# START OF Given data
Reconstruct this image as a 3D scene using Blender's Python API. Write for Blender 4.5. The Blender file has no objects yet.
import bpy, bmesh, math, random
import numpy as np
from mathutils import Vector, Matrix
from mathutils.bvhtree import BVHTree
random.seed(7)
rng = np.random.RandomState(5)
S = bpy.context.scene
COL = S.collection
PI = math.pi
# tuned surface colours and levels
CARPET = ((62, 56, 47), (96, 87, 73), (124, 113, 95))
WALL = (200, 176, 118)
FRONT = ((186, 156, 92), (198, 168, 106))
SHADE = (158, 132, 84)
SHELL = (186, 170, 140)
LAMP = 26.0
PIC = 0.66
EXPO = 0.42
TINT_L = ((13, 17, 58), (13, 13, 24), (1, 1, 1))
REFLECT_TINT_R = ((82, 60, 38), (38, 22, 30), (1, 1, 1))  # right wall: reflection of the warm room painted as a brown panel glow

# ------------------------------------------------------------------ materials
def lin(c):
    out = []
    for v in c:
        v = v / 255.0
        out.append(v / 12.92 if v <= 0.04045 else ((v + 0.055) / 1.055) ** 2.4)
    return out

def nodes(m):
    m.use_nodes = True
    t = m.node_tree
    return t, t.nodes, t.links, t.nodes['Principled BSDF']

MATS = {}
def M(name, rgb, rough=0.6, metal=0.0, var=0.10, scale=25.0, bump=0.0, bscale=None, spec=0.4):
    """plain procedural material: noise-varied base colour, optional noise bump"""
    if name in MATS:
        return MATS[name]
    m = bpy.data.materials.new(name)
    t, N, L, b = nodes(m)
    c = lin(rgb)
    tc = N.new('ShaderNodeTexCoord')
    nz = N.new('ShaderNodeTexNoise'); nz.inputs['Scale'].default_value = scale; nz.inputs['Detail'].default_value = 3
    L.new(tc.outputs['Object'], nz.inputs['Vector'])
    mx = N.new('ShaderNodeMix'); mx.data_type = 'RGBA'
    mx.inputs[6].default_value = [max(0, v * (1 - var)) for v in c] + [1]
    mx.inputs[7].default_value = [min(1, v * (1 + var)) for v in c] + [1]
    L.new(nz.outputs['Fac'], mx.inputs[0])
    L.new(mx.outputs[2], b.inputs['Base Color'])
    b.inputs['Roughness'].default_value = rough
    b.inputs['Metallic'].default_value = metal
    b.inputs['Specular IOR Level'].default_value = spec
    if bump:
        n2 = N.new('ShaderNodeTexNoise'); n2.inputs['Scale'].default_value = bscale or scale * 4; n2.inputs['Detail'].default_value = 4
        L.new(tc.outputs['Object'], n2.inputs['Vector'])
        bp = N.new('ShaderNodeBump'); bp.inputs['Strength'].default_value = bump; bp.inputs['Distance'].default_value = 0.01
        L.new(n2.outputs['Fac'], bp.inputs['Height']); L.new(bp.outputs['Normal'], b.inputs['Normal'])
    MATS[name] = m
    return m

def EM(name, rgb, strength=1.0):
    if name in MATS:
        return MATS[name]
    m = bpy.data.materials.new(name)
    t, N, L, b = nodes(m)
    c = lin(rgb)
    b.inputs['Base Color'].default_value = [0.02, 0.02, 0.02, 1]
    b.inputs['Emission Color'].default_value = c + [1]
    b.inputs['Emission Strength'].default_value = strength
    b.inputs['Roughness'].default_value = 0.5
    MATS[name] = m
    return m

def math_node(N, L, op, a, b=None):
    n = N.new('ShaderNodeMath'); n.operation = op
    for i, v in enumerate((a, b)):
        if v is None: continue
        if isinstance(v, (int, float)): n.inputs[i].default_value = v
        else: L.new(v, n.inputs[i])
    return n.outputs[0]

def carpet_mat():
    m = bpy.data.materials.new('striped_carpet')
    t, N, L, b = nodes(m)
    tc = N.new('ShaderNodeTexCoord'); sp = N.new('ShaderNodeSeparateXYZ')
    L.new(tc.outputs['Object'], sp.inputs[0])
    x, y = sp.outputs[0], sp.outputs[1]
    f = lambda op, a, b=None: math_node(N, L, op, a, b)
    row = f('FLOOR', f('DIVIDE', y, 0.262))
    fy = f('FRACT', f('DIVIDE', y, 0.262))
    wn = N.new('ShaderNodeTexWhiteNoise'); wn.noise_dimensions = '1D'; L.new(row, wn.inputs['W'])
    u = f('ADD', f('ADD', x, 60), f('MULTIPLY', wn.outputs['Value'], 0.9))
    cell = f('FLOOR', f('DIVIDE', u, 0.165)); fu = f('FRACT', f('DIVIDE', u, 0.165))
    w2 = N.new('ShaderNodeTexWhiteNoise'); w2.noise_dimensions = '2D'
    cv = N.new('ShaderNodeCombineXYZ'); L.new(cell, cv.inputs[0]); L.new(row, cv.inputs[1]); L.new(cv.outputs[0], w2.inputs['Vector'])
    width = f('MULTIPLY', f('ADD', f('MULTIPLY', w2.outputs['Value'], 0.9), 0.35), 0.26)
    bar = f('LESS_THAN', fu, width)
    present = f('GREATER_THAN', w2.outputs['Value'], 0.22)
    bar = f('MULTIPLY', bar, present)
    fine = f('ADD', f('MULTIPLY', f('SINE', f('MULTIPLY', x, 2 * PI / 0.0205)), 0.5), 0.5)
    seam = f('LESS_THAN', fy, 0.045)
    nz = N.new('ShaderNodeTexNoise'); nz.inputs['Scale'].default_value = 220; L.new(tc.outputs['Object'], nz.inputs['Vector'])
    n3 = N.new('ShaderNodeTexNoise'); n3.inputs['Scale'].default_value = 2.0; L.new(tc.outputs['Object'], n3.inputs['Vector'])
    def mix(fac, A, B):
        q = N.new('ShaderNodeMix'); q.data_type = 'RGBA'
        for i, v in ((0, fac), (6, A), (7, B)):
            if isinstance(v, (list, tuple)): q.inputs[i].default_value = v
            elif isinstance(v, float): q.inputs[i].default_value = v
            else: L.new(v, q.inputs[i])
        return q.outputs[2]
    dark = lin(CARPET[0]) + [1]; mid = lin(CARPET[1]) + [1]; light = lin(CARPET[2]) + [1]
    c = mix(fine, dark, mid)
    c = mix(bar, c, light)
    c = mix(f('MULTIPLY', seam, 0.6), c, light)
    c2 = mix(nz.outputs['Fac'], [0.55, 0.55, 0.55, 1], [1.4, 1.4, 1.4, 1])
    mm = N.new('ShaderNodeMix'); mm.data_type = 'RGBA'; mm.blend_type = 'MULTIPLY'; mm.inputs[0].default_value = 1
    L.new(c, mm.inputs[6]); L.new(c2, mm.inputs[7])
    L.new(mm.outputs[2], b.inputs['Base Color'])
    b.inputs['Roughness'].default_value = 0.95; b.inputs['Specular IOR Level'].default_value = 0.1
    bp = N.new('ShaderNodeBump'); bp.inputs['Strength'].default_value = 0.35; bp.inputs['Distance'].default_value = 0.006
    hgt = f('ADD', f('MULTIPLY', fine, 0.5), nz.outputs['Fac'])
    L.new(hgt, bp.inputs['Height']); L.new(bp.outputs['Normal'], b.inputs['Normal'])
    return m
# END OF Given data
Copy the material above verbatim.

The completed task
Reconstruct this image as a 3D scene using Blender's Python API. Write for Blender 4.5. The Blender file has no objects yet.
import bpy, bmesh, math, random
import numpy as np
from mathutils import Vector, Matrix
from mathutils.bvhtree import BVHTree
random.seed(7)
rng = np.random.RandomState(5)
S = bpy.context.scene
COL = S.collection
PI = math.pi
# tuned surface colours and levels
CARPET = ((62, 56, 47), (96, 87, 73), (124, 113, 95))
WALL = (200, 176, 118)
FRONT = ((186, 156, 92), (198, 168, 106))
SHADE = (158, 132, 84)
SHELL = (186, 170, 140)
LAMP = 26.0
PIC = 0.66
EXPO = 0.42
TINT_L = ((13, 17, 58), (13, 13, 24), (1, 1, 1))
REFLECT_TINT_R = ((82, 60, 38), (38, 22, 30), (1, 1, 1))  # right wall: reflection of the warm room painted as a brown panel glow

# ------------------------------------------------------------------ materials
def lin(c):
    out = []
    for v in c:
        v = v / 255.0
        out.append(v / 12.92 if v <= 0.04045 else ((v + 0.055) / 1.055) ** 2.4)
    return out

def nodes(m):
    m.use_nodes = True
    t = m.node_tree
    return t, t.nodes, t.links, t.nodes['Principled BSDF']

MATS = {}
def M(name, rgb, rough=0.6, metal=0.0, var=0.10, scale=25.0, bump=0.0, bscale=None, spec=0.4):
    """plain procedural material: noise-varied base colour, optional noise bump"""
    if name in MATS:
        return MATS[name]
    m = bpy.data.materials.new(name)
    t, N, L, b = nodes(m)
    c = lin(rgb)
    tc = N.new('ShaderNodeTexCoord')
    nz = N.new('ShaderNodeTexNoise'); nz.inputs['Scale'].default_value = scale; nz.inputs['Detail'].default_value = 3
    L.new(tc.outputs['Object'], nz.inputs['Vector'])
    mx = N.new('ShaderNodeMix'); mx.data_type = 'RGBA'
    mx.inputs[6].default_value = [max(0, v * (1 - var)) for v in c] + [1]
    mx.inputs[7].default_value = [min(1, v * (1 + var)) for v in c] + [1]
    L.new(nz.outputs['Fac'], mx.inputs[0])
    L.new(mx.outputs[2], b.inputs['Base Color'])
    b.inputs['Roughness'].default_value = rough
    b.inputs['Metallic'].default_value = metal
    b.inputs['Specular IOR Level'].default_value = spec
    if bump:
        n2 = N.new('ShaderNodeTexNoise'); n2.inputs['Scale'].default_value = bscale or scale * 4; n2.inputs['Detail'].default_value = 4
        L.new(tc.outputs['Object'], n2.inputs['Vector'])
        bp = N.new('ShaderNodeBump'); bp.inputs['Strength'].default_value = bump; bp.inputs['Distance'].default_value = 0.01
        L.new(n2.outputs['Fac'], bp.inputs['Height']); L.new(bp.outputs['Normal'], b.inputs['Normal'])
    MATS[name] = m
    return m

def EM(name, rgb, strength=1.0):
    if name in MATS:
        return MATS[name]
    m = bpy.data.materials.new(name)
    t, N, L, b = nodes(m)
    c = lin(rgb)
    b.inputs['Base Color'].default_value = [0.02, 0.02, 0.02, 1]
    b.inputs['Emission Color'].default_value = c + [1]
    b.inputs['Emission Strength'].default_value = strength
    b.inputs['Roughness'].default_value = 0.5
    MATS[name] = m
    return m

def math_node(N, L, op, a, b=None):
    n = N.new('ShaderNodeMath'); n.operation = op
    for i, v in enumerate((a, b)):
        if v is None: continue
        if isinstance(v, (int, float)): n.inputs[i].default_value = v
        else: L.new(v, n.inputs[i])
    return n.outputs[0]

def carpet_mat():
    m = bpy.data.materials.new('striped_carpet')
    t, N, L, b = nodes(m)
    tc = N.new('ShaderNodeTexCoord'); sp = N.new('ShaderNodeSeparateXYZ')
    L.new(tc.outputs['Object'], sp.inputs[0])
    x, y = sp.outputs[0], sp.outputs[1]
    f = lambda op, a, b=None: math_node(N, L, op, a, b)
    row = f('FLOOR', f('DIVIDE', y, 0.262))
    fy = f('FRACT', f('DIVIDE', y, 0.262))
    wn = N.new('ShaderNodeTexWhiteNoise'); wn.noise_dimensions = '1D'; L.new(row, wn.inputs['W'])
    u = f('ADD', f('ADD', x, 60), f('MULTIPLY', wn.outputs['Value'], 0.9))
    cell = f('FLOOR', f('DIVIDE', u, 0.165)); fu = f('FRACT', f('DIVIDE', u, 0.165))
    w2 = N.new('ShaderNodeTexWhiteNoise'); w2.noise_dimensions = '2D'
    cv = N.new('ShaderNodeCombineXYZ'); L.new(cell, cv.inputs[0]); L.new(row, cv.inputs[1]); L.new(cv.outputs[0], w2.inputs['Vector'])
    width = f('MULTIPLY', f('ADD', f('MULTIPLY', w2.outputs['Value'], 0.9), 0.35), 0.26)
    bar = f('LESS_THAN', fu, width)
    present = f('GREATER_THAN', w2.outputs['Value'], 0.22)
    bar = f('MULTIPLY', bar, present)
    fine = f('ADD', f('MULTIPLY', f('SINE', f('MULTIPLY', x, 2 * PI / 0.0205)), 0.5), 0.5)
    seam = f('LESS_THAN', fy, 0.045)
    nz = N.new('ShaderNodeTexNoise'); nz.inputs['Scale'].default_value = 220; L.new(tc.outputs['Object'], nz.inputs['Vector'])
    n3 = N.new('ShaderNodeTexNoise'); n3.inputs['Scale'].default_value = 2.0; L.new(tc.outputs['Object'], n3.inputs['Vector'])
    def mix(fac, A, B):
        q = N.new('ShaderNodeMix'); q.data_type = 'RGBA'
        for i, v in ((0, fac), (6, A), (7, B)):
            if isinstance(v, (list, tuple)): q.inputs[i].default_value = v
            elif isinstance(v, float): q.inputs[i].default_value = v
            else: L.new(v, q.inputs[i])
        return q.outputs[2]
    dark = lin(CARPET[0]) + [1]; mid = lin(CARPET[1]) + [1]; light = lin(CARPET[2]) + [1]
    c = mix(fine, dark, mid)
    c = mix(bar, c, light)
    c = mix(f('MULTIPLY', seam, 0.6), c, light)
    c2 = mix(nz.outputs['Fac'], [0.55, 0.55, 0.55, 1], [1.4, 1.4, 1.4, 1])
    mm = N.new('ShaderNodeMix'); mm.data_type = 'RGBA'; mm.blend_type = 'MULTIPLY'; mm.inputs[0].default_value = 1
    L.new(c, mm.inputs[6]); L.new(c2, mm.inputs[7])
    L.new(mm.outputs[2], b.inputs['Base Color'])
    b.inputs['Roughness'].default_value = 0.95; b.inputs['Specular IOR Level'].default_value = 0.1
    bp = N.new('ShaderNodeBump'); bp.inputs['Strength'].default_value = 0.35; bp.inputs['Distance'].default_value = 0.006
    hgt = f('ADD', f('MULTIPLY', fine, 0.5), nz.outputs['Fac'])
    L.new(hgt, bp.inputs['Height']); L.new(bp.outputs['Normal'], b.inputs['Normal'])
    return m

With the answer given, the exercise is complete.